My contract continued into the austral winter but the people I had been lifting with left the ice in February. So I was pretty thrilled when Erik Richards arrived and agreed to be my lifting partner. We have met at the gym 3 times a week for the last 6 months. He has taught me a lot and I've increased my strength substantially in all 3 lifts. Having a physical escape from the dark and cold helped me get through the winter sanely. Now the sun has come up again and my contract will end in October. Erik and I are training for a power lifting meet in Sydney Australia in November. I have never competed, or even been to a real meet before but he says it's great fun. I'm looking forward to it, and it doesn't hurt anything that it will be very sunny and warm there! I'll be competing in Women's Masters 1 (I'm 43) SHW and would like to break 900 total; squatting 320-350, benching 210-230 and DL 320-350.

Erik Richards:

My first competition was the Alaska State Meet back in 1989 held at Lathrop H.S. in Fairbanks. The meet was run on 2 platforms, and being a not so large 17-year old, I lifted with the women. Things have progressed over of the years and I have competed in 12 to 15 meets mostly in Alaska and one down in Oregon. I met Ben Brent around 1994 through my mother (Rita St. Louis, whom he was coaching at the time) and spent the next several years learning as much as I could from him. My lifts have steadily improved over the years with my main goal, like most power lifters, to better my last total. The last time I competed was at the Alaska State meet in early 1999 before coming down to McMurdo Station Antarctica (located 2,500 miles south of New Zealand on Ross Island). I have done 3 contracts down here with Honeywell working at the NASA satellite tracking station and so by the time I leave this coming October I will have spent 28 out the last 36 months here.

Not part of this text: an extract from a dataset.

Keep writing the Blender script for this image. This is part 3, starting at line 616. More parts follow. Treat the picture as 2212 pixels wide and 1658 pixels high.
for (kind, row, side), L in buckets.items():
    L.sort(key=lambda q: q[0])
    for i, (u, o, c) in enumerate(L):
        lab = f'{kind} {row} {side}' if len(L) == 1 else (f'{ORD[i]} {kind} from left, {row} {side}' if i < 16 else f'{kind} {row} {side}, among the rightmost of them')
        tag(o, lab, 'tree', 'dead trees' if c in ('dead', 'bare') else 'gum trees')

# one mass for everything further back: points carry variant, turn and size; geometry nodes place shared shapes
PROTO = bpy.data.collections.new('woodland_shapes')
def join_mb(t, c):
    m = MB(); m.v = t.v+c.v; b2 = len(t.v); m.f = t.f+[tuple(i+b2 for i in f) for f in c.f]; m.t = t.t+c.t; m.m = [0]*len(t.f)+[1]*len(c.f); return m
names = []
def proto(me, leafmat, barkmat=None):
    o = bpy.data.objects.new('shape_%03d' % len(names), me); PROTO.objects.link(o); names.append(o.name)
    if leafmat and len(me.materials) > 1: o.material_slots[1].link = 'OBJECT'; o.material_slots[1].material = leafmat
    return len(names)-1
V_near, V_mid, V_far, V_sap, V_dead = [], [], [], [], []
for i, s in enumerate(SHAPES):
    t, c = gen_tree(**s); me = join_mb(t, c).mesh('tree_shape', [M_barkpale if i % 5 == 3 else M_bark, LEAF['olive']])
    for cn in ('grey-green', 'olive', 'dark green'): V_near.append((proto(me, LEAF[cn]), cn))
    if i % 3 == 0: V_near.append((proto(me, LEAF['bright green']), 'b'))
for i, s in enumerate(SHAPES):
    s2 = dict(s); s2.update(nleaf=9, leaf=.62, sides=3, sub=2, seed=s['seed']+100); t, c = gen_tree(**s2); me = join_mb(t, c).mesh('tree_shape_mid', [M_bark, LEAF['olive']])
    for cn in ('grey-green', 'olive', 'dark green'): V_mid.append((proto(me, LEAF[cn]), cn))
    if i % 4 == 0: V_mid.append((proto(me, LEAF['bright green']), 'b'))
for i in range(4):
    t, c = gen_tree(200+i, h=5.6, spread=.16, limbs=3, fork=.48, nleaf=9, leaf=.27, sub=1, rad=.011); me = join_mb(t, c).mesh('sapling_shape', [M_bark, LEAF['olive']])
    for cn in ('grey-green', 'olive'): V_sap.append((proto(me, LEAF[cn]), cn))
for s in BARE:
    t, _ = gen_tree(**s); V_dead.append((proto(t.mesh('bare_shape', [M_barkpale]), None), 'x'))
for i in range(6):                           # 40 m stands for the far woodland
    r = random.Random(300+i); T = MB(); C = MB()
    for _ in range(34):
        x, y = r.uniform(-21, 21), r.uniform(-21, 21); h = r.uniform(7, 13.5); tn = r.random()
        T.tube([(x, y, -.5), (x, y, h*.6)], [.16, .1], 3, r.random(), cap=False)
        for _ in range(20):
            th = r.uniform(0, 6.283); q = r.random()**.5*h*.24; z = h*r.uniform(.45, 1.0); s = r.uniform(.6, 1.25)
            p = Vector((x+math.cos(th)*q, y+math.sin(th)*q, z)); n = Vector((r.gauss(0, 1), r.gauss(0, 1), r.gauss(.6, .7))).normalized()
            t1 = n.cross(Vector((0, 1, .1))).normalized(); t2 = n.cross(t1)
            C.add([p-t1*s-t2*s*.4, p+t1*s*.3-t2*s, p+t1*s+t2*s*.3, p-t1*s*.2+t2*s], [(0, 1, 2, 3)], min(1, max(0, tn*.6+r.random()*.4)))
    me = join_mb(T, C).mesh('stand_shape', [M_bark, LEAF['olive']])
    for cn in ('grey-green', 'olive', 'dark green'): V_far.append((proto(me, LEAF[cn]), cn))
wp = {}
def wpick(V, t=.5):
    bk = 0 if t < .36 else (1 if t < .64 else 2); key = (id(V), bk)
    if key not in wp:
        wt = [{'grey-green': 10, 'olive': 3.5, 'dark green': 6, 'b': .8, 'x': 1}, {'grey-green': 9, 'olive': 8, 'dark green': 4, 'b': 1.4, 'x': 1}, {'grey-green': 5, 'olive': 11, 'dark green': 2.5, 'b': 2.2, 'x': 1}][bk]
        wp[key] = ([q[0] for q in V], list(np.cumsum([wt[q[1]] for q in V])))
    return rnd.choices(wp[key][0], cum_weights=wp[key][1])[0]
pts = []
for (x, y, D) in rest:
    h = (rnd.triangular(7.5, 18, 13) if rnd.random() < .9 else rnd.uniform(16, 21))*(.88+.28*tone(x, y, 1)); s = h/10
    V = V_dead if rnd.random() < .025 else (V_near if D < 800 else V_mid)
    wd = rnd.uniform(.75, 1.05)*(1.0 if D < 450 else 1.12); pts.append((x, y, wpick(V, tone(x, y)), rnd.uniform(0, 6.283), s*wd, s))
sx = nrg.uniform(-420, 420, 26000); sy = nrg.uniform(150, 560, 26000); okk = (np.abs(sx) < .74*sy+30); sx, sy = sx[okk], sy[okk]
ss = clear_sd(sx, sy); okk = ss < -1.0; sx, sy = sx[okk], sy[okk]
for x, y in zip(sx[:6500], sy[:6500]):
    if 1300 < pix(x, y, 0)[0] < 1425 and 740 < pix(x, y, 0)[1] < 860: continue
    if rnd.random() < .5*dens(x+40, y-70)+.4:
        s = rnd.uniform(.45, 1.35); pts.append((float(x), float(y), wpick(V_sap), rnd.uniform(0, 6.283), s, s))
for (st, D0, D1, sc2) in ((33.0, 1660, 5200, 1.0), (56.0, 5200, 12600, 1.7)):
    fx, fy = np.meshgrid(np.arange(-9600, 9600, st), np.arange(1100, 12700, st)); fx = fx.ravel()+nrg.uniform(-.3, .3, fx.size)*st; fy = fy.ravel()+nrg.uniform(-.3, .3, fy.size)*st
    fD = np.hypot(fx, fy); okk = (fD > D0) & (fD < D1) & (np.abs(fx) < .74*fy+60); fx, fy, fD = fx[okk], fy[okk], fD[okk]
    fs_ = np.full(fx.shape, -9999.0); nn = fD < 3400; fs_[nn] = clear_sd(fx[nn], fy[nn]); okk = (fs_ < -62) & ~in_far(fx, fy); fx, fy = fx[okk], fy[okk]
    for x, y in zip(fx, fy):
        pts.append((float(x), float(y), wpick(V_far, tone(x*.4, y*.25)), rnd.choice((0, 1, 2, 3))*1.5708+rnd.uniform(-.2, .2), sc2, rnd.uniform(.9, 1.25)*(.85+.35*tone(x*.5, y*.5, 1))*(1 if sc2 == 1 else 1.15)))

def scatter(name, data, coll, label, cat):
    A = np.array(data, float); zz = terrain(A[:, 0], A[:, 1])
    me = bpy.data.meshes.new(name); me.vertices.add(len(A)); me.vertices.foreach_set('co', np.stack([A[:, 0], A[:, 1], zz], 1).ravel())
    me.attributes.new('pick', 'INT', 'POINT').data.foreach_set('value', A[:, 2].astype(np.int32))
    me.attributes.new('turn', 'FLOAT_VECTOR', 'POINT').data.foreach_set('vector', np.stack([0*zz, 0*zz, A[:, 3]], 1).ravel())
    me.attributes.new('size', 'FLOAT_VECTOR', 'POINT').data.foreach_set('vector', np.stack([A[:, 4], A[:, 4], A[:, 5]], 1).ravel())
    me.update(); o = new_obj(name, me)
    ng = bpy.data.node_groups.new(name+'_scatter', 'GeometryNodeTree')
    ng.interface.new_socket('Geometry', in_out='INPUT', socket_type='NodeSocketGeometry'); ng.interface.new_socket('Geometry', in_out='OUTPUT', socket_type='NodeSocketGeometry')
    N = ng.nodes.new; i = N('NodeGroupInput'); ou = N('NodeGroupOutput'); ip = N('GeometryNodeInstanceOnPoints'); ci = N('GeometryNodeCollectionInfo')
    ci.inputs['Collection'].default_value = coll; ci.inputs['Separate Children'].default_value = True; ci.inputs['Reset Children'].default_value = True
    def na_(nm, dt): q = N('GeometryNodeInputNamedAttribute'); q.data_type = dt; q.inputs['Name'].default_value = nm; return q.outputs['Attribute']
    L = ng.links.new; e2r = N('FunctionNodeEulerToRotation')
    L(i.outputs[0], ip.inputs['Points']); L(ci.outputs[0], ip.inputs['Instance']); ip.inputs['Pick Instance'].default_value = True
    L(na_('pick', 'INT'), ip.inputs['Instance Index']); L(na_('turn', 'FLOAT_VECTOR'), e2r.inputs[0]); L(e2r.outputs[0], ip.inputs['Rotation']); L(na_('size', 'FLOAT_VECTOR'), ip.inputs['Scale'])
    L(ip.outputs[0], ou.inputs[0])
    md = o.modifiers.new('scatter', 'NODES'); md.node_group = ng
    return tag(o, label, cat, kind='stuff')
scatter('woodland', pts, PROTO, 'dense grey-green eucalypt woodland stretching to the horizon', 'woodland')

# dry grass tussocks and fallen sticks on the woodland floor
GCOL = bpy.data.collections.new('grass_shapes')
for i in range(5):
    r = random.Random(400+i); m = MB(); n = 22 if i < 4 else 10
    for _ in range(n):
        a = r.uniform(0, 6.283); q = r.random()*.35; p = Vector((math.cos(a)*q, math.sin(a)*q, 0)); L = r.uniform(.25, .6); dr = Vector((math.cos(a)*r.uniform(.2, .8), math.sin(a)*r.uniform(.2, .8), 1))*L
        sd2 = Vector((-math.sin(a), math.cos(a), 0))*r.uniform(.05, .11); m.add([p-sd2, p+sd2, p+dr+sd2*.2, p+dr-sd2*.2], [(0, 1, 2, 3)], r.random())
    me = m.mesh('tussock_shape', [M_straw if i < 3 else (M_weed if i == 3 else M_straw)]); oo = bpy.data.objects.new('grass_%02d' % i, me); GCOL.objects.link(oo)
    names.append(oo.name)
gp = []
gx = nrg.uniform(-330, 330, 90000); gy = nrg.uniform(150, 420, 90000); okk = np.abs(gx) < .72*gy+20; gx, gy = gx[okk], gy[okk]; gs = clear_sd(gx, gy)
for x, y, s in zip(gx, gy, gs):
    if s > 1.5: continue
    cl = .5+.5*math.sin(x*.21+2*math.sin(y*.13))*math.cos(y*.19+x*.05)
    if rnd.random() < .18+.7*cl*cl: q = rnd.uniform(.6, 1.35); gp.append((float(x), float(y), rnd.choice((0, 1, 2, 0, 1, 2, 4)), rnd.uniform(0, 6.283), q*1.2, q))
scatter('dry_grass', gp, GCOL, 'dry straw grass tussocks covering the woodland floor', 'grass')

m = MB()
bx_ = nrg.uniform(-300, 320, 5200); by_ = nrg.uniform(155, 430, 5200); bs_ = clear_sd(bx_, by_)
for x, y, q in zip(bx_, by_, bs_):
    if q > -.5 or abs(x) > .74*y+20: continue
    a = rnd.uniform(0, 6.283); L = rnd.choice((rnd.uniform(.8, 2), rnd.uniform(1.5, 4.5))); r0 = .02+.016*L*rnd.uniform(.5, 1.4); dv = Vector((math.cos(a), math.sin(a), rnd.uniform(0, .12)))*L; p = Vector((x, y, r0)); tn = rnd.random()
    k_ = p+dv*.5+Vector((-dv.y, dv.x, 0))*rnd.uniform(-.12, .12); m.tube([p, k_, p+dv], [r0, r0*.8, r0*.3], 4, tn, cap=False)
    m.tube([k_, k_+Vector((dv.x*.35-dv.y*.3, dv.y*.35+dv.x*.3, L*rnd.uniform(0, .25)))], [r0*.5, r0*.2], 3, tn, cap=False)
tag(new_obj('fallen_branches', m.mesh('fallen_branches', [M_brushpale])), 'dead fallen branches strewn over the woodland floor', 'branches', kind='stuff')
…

During the last 3 winters I have spent a fair amount of time in the weight room keeping myself occupied during the 6 months we are locked in during winter (there are no planes in or out from the end of February through the end of August). This year when I was looking for a workout partner I met Mariah who had done some lifting but had never competed. Around March we started talking about doing a meet in New Zealand or Australia when we leave the Ice, and after some searching we found the meet in Australia. Training has been going well with my only real problem being that since all my lifting gear is in storage in Fairbanks I had to order all new stuff from Titan and it failed to make it down to New Zealand in time for the last plane of Winfly. (After the first sunrise which typically is around August 19th the station opens for 5 flights from New Zealand that bring in an additional 200 people to help get the station ready for the summer science season (we wintered with 230 people this year) as well as bring in the first fresh food and mail we would have seen since February.) That means that I'll only have a couple of workouts to train with my new stuff since the next planes aren't due until October 1st. I suppose that's the price one pays living and working in Antarctica, for as the local saying goes, "it's a harsh continent." So if all goes well and my job replacement arrives on time then I hope to do the following in Sydney: Squat 480-500, Bench 300-315, and Deadlift (550-575).